Spock’s spacewalk at the end of this episode evokes aspects of his spacewalk in The Motion Picture. But when he and Chapel fight the Gorn in zero-gravity, Spock uses a move from The Animated Series. When Spock propels himself to fight the Gorn, it’s very similar to what he does in zero-gravity in the TAS episode “The Jihad.” In that episode, it was established that Spock and Kirk had fight practice in “null gravity” all the time. Clearly Spock’s null gravity fight training started before he became BFFs with Kirk.

Ad – content continues below

Saucer Crash

Seeing the saucer section of a starship crash into a planetary surface is something of a Star Trek tradition. The saucer section of the Enterprise-D was “hot dropped” onto Veridian III in Generations, while the saucer of the Kelvin universe Enterprise crashed in Star Trek Beyond.

Hemmer’s Choice

Batel tells Pike that the only way Hemmer stopped the Gorn eggs from hatching out of him was by killing himself. This references “All Those Who Wander,” in which Hemmer died by jumping into a frozen ravine and thus, freezing the Gorn eggs, and preventing them from hatching. Pike reveals here that he felt “[Hemmer] was brave, but he didn’t give us a choice.” Pike loves choices! He hates not having them! This line is small, but it does highlight the basic personality of Pike. Like Kirk, he doesn’t believe in no-win scenarios.

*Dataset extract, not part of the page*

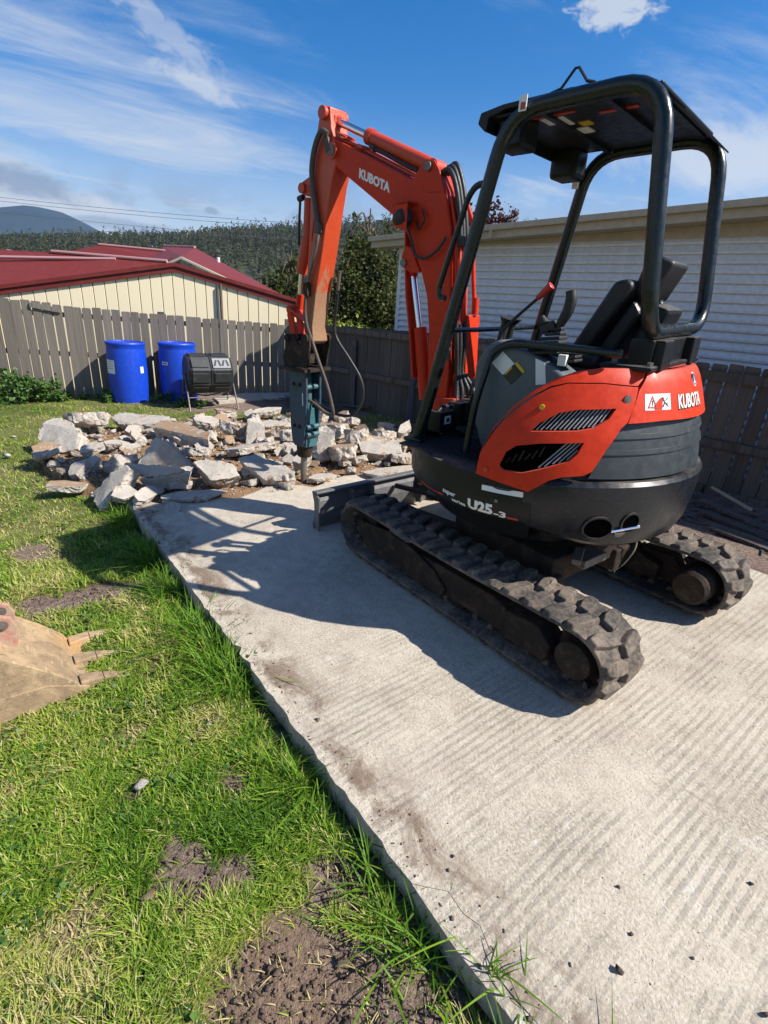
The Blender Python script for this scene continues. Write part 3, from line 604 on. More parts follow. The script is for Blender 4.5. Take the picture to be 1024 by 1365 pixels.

Non-Starfleet Transporter Beam

Well before Spock reveals that the transporter signatures are “non Starfleet,” we’re actually shown that the transporter effect is not the usual one we’re used to seeing. When M’Benga, Sam, Ortegas, and La’an — along with all the colonists — are beamed up, the entire effect is clearly not the transporter from the Enterprise. So, when it’s revealed later that the Gorn snagged everyone, the episode actually hinted at this earlier.

To Be Continued…

Although Lower Decks has dropped a few season-ending cliffhangers, this is the first time one of the post-2027 new live action Star Trek shows have put the words “To Be Continued…” on the screen. The first Star Trek “To Be Continued” ever was “The Menagerie,” which, of course, is where most of Captain Pike’s backstory comes from. But the most famous “To Be Continued” in Trek history is easily “The Best of Both Worlds” in The Next Generation. In crafting the cliffhanger for “Hegemony,” showrunners Akiva Goldsman and Henry Alonso Myers have revealed they were directly referencing “The Best of Both Worlds.”

As of now, season 3 of Strange New Worlds is certainly planned, but nothing has been filmed. Yet.